WarAdvocat wrote:Whatever ID is being presented as (the science of distinguishing whether things are created or naturally occuring?), and however valid that field of inquiry may (or may not) be....The legitimization of 'ID' is the first step in the legitimization of "Creationism" in the eyes of the not-so-educated public. They're not going to draw fine lines like "oh this isn't ORIGINS, this is just GENERAL ID".
People don't draw the distinction well, that's true. The ID community itself doesn't draw the distinction between ID as a method and ID as an origins position very well. But as you say, unfortunate (or fortunate, depending on your POV) political consequences make a method any more or less valid.
Tricord wrote:In order to recognise text, you have to know what you're looking at. In other words, you need external knowledge prior to conducting the experiment. A monkey doesn't have that knowledge, and to him all pages look the same. He is not able to discern intelligent design among those pages,...
This is true. In order to draw a design inference, one of the necessary prerequisites is to be able to find a pattern or discern meaning in the thing you're looking at. Just what--rigorously speaking--
that means is the subject of deep philosophical fascination for me.
Tricord wrote:... because he himself is not on par with the level of design he is confronted with.
This is where you make your mistake. You don't have to be as smart as the designer you detect, nor do you have to understand all of his purpose. Just some of it--just enough of it to draw a design inference.
For example, if an advanced alien spaceship landed on earth, we would recognize it as designed. The aliens themselves may be far, far intellectually superior to us, and their technology might be entirely incomprehensible. We may not know why they came, what they're saying, or what they want from us. But we can recognize a spaceship as a mechanical device for transporting creatures through space, and recognize that they designed it to do that on p urpose.
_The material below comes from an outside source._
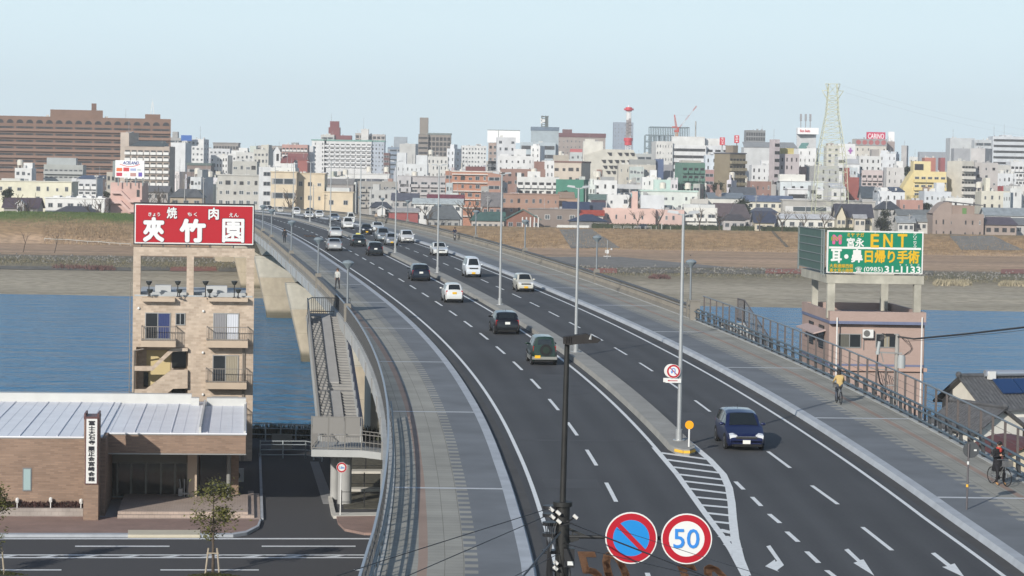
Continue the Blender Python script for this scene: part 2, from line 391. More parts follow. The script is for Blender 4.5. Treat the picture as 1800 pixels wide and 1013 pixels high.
for k in range(-4, 60):
 Y = 96.1 + 9.95 * k
 if 60 < Y < 640: strip(dm, -3.18, -3.02, 0.008, Y - 2.5, Y + 2.5, 2.5)
for k in range(0, 52):
 Y = 126.0 + 9.95 * k
 if Y < 640: strip(dm, 4.40, 4.54, 0.008, Y - 2.5, Y + 2.5, 2.5)
struct(dm.build('lane_dashes', white))
def pxpoly(pts, dz=0.008): return [roadpix(x, y) + Vector((0, 0, dz)) for x, y in pts]
def pxline(m, pts, wd):
 ps = pxpoly(pts); n = len(ps); vs = []
 for i, p in enumerate(ps):
  d = (ps[min(i + 1, n - 1)] - ps[max(i - 1, 0)]).normalized(); s = Vector((d.y, -d.x, 0)) * wd / 2
  vs += [p - s, p + s]
 m.add(vs, [(2 * i, 2 * i + 1, 2 * i + 3, 2 * i + 2) for i in range(n - 1)])
hm = MB()
rb = [(1166, 743), (1214, 780), (1247, 808), (1271, 834), (1281.5, 858), (1286, 885), (1288, 912), (1292, 948), (1301, 984), (1312, 1012)]
pxline(hm, rb, 0.30)
lb = [(1150, 787), (1190, 834), (1235, 897), (1280, 957), (1310, 1013)]
pxline(hm, lb, 0.24)
def onl(pts, y):
 for (a, b), (c, d) in zip(pts, pts[1:]):
  if b <= y <= d: return a + (c - a) * (y - b) / (d - b)
 return pts[-1][0]
LY = [796, 808, 821, 834, 846, 859, 874, 888, 902, 917, 931, 943, 957]; RY = [808, 820, 832, 844, 855, 868, 880, 893, 907, 921, 938, 952, 966]
for a, b in zip(LY, RY): pxline(hm, [(onl(lb, a) + 1, a), (onl(rb, b) - 1, b)], 0.42)
struct(hm.build('hatched_markings', white))
tm = MB()
for a, b, c, d in ((1293, 847, 1307, 861), (1322, 874, 1338, 890), (1352, 904, 1371, 920), (1383, 935, 1403, 953), (1418, 970, 1439, 990), (1427 + 26, 1003, 1475, 1020)): pxline(tm, [(a, b), (c, d)], 0.17)
for a, b, c, d in ((1350, 794, 1389, 823), (1427, 854, 1473, 887), (1516, 927, 1568, 968)): pxline(tm, [(a, b), (c, d)], 0.16)
struct(tm.build('turning_lane_dashes', white))
am = MB()
for pl in ([(1347, 961), (1354, 959), (1378, 994), (1366, 1003), (1370, 1006), (1345, 996), (1362, 984), (1363, 988), (1366, 987)],):
 ps = pxpoly(pl); am.add(ps, [tuple(range(len(ps)))])
for pl in ([(1484, 967), (1491, 965), (1512, 985), (1518, 984), (1537, 1013), (1500, 990), (1507, 988)], [(1636, 973), (1644, 972), (1671, 993), (1678, 991), (1696, 1016), (1656, 997), (1665, 996)]):
 ps = pxpoly(pl); am.add(ps, [tuple(range(len(ps)))])
struct(am.build('lane_arrows', white))
# the orange 50 painted in both lanes
orange = mat('orange_road_paint', (.36, .17, .07), 0.8, var=0.18, scale=5)
om = MB()
def paint50(Yc, o, wd, ln, m_):
 tb = text_mb('50', -wd / 2, -ln / 2, wd / 2, ln / 2, bold=0.006)
 m_.add([off(Yc + v[2], o + v[0], 0.009) for v in tb.v], tb.f)
paint50(78.6, -4.45, 1.55, 8.0, om); paint50(76.4, -1.35, 1.55, 8.0, om)
paint50(338, -4.5, 1.5, 6, om); paint50(338, -1.3, 1.5, 6, om)
struct(om.build('speed_markings', orange))
# median with its kerbs
conc = mat('median_concrete', (.27, .265, .245), 0.9, var=0.16, scale=0.5, bump=0.15, bscale=6)
mm_ = MB(); beam(mm_, [(.5, 0), (.56, .27), (1.6, .27), (1.66, 0)], 109.0, 700, 4)
nb = [off(109, .5), off(109, 1.66), off(107.6, 1.5), off(107.0, 1.2), off(107.0, .95), off(107.6, .65)]
mm_.ext([p for p in nb], (0, 0, .27))
med = mm_.build('median_strip', conc); struct(med)
ym = MB(); ym.quad(off(106.985, .93, .1), off(106.985, 1.22, .1), off(106.985, 1.22, .22), off(106.985, .93, .22)); ym.quad(off(106.985, 1.24, .1), off(107.58, 1.53, .1), off(107.58, 1.53, .22), off(106.985, 1.24, .22)); ym.quad(off(107.58, .61, .1), off(106.985, .91, .1), off(106.985, .91, .22), off(107.58, .61, .22))
struct(ym.build('yellow_median_marker', mat('yellow_sheet', (.70, .40, .04), .6)))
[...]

That is plenty of comprehension of their intellectual activity to allow us to draw a design inference.
Tricord wrote:So, lets accept ID theory for a while. It is in my opinion trivial that we will never be able to understand it, to gather knowledge about our existance, because doing so would put us on par with God himself.
This is not true. All that is necessary--if we are indeed studying God--is that some subset of his motives are comprehensible to us. That is, that his thoughts are not
wholly alien to us. This strikes me as entirely plausable, the same way some of my thoughts and motives are accessible to a dog. Not nearly all of them, of course, but it can certainly understand "belly rub" and understands plenty 'nuff of "No!".
Ferno, maybe we should resurrect that ID brainteasers thread. I was disappointed with the lack of response the first time around, and it's a good way to intuitively explore when a design inference is valid and when it isn't. Maybe I'll start another thread of that sort.
I know the experiment I gave is kinda stupid, but it
would work. It demonstrates that intelligence can be detected under certain circumstances. It's sort of the stupid counter-example you give when people say, "There is no scientific evidence that design can ever be reliably detected". That clearly isn't true. Of course, what they really have in mind is some certain set of circumstances under which design cannot be detected--and
that is the more interesting question.
By the way, I have not yet seen a rigorous method for the detection of design that satisfies me. Dembski has some good ideas, but he didn't get there--and I think he's the only one that has seriously tried. I'm not even sure it's possible in general, but I know it must be in specific cases (see the Stupid Experiment). In the mean time, I applaud those exploring the question and I think the intuitive games are fun.